Thursday, April 21, 2005

On Writing

I recently finished If You Want to Write, by Brenda Ueland. The book was recommended to me by my Mother, who isn't a writer herself but she is a living card catalogue due to her infatuation with the library. I am grateful for this.

Back to the book. Ueland is very opinionated, but who isn't? Ueland caught my attention because she doesn't try to hide herself. She shouts her thoughts onto the paper. I can imagine a reader being totally turned off by her though, but it's like she is reading my mind when she writes. Let me take a minute to clarify that every sentence she has written has been previously conceived in my head.

So, not all the words in this entry will be mine. I am obligated to share what I believe to be wise observations about society and writing. I relate much to what she says because it holds true to the person I am and the experiences I have had.

"Then we go to school and then comes on the great Army of school teachers with their critical pencils, and parents and older brothers (the greatest sneerers of all) and cantankerous friends, and finally that Great Murderer of the Imagination - a world of unceasing, unkind, dinky, prissy Criticalness." - Ueland (XI)

Having English professors examine every word and every syllable of mine in papers for a few years has really paved the way for this quote to sweep in on me and beat me around with its honesty. Obviously, I realize these professors are doing their job and not all criticism is bad criticism. In my experiences though I believe much of the criticism that is unloaded on students, especially in secondary education, leads to the suffocation of the original voice in us all. We ultimately mill into line and try as best as we can to produce formulaic, bland ideas that work toward the so-called betterment of society.

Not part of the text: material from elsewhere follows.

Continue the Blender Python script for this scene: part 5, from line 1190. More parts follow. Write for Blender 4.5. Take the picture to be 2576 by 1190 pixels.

This book isn't just about writing, it's about expressing whatever is inside of you. Ueland makes her point again and again that just because you might not make money from it and you might not be praised for it, IT needs to be expressed and you should go to great lengths to protect it from the suffocation of this world.

1 comment:

Anonymous said...

You make a great point about how teachers have this "formula" for a good paper, and if our writing doesn't fit that, they don't like it. I think it would be great to be a writer and just be able to spit out your thoughts to your own beat and tune and share with everyone the voice of yours that isn't being spoken.